Quick link to Recipe
(
thanks to DavidSuzuki.org)

Each December, the urge to CREATE sweeps into our home. C looks forward to taking a few days off before Christmas to play in Santa’s Workshop.

This year the project idea came from a store-bought gift we’d given C’s mum this summer. It was a bird feeder – a Suet Log to be more specific. It’s just like a tree branch with holes drilled & filled with a suet mixture. The birds, especially the woodpeckers, flocked to her 3rd-floor deck. They LOVED it

The fellow at the store said many birds find their food inside the bark of trees, so these feeders attracted more birds than those looking for seeds.  Customers had reported over 110 different varieties of birds using this feeder.

bird feeder
photo by SVSeekins

C had to make some himself.  His Santa’s Workshop project plan was in place early.

All summer & fall, we put commercial  ‘bark butter’ into Mum’s feeder each time we were at her apartment.  After a while, the cost added up, so I figured it was time to try making the birdfeed from scratch, too.

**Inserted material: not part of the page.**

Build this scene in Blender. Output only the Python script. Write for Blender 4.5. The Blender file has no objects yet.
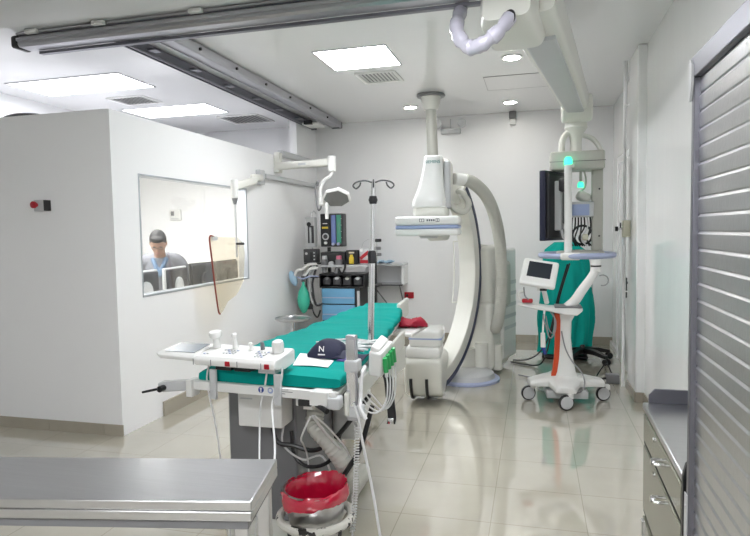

A year or so ago Swan Lake Nature Sanctuary gave me instructions for pine cone bird feeders. They were stuffing homemade bird suet into open pine cones. The idea intrigued me. I figured the fat should work just as well inside the drilled holes of C’s logs as it would inside the pine cones. Although I came across those instructions this summer & put them ‘somewhere safe,’ do you think I could find them now?

In the end, I found a recipe from Garden Wise magazine that would do the trick.

suet bird feed ingredients
photo by SVSeekins

Procuring most of the ingredients was straight forward.  Peanut butter, dried fruit & breadcrumbs were already in the kitchen.   I washed eggshells & stored them frozen until needed.  The sunflower seed & millet was sourced in the bulk section at Buckerfields, a local feed store.

The rendered fat (suet) was a little tougher. I looked around for plain suet blocks that could be melted down & converted into this pliable recipe for the logs.  Even on sale, these wouldn’t be cost-effective.

It turns out, suet is available from the butcher.  I went to a butcher that specializes in British fare.  The British use suet in spotted dick – a steamed pudding.  Who knew?

Once I’d collected all of the ingredients for our bird suet, it didn’t take long to put it all together.

suet bird feed in jars
photo by SVSeekins

For packaging, it was important to me not to be wasteful. So I decided on canning jars. I had lots of them, & they can be reused or recycled.

We’re pretty happy with the finished product.    Now we’re waiting to see what kind of bird will be the first to find the new feeder in our garden.